Behind the Brew: The Materiality of Alcoholic Fermentation in Early Medieval Ireland, A.D. 400-1100

PhD Candidate: Jessica Gleman
Supervisor: Dr Meriel McClatchie


Alcohol fermentation has been utilised by societies across the globe over several millennia, despite differences in societal structures, cultures, economies and broader foodways. In early medieval Ireland (AD 400-1100), alcohol, particularly ale, was central to social gatherings and ceremonies, from the inaugurations of kings to the payment of labourers. This begs the questions, how was alcohol made, presented and shared in Ireland’s past?

The production and storage of ale requires a suite of suitable objects and containers – the brewing kit. Whilst alcoholic fermentation is frequently discussed in terms of consumption and ritual, there is far less consideration of the container itself, and relationships between the contents and the vessels used in fermentation and storage. Vessels have an observable effect on beverages and the fermentation process –today these effects are mostly associated with aging alcohols to add flavour complexity.
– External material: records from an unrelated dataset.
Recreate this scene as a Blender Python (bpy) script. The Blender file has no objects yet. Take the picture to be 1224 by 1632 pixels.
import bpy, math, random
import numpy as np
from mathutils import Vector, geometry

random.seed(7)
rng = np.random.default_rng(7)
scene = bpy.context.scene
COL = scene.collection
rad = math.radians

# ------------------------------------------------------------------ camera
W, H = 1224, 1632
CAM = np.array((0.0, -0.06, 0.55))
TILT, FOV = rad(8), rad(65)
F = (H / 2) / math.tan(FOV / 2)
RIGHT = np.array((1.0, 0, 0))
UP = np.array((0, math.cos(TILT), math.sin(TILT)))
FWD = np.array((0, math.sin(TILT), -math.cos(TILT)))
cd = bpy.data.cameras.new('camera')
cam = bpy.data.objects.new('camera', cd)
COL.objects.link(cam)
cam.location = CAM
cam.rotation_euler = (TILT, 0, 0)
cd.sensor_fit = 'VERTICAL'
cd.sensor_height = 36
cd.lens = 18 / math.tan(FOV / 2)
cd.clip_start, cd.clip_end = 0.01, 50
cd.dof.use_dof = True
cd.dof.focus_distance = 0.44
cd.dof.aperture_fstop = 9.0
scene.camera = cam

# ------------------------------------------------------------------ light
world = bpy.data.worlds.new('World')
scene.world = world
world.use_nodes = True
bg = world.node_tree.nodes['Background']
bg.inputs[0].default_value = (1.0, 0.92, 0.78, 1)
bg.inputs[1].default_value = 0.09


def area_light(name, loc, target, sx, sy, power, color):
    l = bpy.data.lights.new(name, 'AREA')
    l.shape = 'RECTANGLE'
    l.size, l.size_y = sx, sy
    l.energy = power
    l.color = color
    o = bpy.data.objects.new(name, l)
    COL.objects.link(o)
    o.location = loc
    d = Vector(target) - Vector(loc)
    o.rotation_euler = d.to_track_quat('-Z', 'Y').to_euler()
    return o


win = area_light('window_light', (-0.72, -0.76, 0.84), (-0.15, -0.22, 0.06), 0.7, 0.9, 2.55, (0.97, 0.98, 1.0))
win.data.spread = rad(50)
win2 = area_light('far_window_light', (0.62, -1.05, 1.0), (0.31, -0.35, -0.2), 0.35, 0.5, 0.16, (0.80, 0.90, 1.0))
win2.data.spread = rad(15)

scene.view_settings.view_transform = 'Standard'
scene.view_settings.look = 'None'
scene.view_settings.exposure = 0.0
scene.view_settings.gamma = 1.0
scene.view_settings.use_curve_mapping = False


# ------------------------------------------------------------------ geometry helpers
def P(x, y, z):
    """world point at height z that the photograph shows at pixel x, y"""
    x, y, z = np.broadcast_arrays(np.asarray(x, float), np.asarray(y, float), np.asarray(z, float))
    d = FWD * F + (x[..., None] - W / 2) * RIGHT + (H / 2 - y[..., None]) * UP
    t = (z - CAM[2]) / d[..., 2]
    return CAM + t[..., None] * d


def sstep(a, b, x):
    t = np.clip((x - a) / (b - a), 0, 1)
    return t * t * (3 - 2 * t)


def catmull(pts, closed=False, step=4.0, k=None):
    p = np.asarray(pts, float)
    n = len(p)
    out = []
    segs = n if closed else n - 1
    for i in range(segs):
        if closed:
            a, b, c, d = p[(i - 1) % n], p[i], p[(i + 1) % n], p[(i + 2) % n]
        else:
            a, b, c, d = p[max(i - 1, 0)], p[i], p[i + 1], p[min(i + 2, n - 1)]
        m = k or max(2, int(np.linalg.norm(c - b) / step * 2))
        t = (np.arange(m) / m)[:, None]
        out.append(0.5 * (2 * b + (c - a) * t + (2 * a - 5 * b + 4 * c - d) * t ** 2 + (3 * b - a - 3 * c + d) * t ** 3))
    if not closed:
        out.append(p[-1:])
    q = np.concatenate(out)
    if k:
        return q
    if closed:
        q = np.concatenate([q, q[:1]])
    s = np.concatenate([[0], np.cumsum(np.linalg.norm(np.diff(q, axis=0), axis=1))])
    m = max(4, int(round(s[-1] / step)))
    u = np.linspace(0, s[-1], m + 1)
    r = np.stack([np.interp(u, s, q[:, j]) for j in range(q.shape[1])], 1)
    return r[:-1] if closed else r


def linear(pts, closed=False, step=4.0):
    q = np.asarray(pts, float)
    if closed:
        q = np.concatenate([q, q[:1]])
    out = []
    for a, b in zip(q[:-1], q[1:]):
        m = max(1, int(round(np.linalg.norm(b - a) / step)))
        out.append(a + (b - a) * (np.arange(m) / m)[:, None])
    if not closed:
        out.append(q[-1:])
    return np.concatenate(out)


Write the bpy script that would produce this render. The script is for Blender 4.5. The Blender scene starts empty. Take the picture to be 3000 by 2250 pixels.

This project will examine evidence of fermentation in early medieval Ireland by exploring ale through a multidisciplinary approach, drawing upon historical writings, folklore, archaeological science, material culture and international ethnographies, along with scientific analysis to compare wooden vessels of different materials and analysis of how fermentation affects the vessel (use-alteration) and vice versa.

The selection of materials is influenced by the interplay between brewing, the brewer and cultural choices. In contemporary society, the emergence of the craft-beer movement demonstrates a new appreciation of the brewer and their creative outlet. This project will investigate choices made by early medieval brewers, in particular vessel material selection, and the wider concept of the craftsperson. International studies on fermentation have developed useful scientific approaches and ethnographies, but such approaches have not been applied to early medieval evidence, especially in Ireland. This proposal will therefore utilise an international approach to better understand brewing and associated material culture in early medieval Ireland.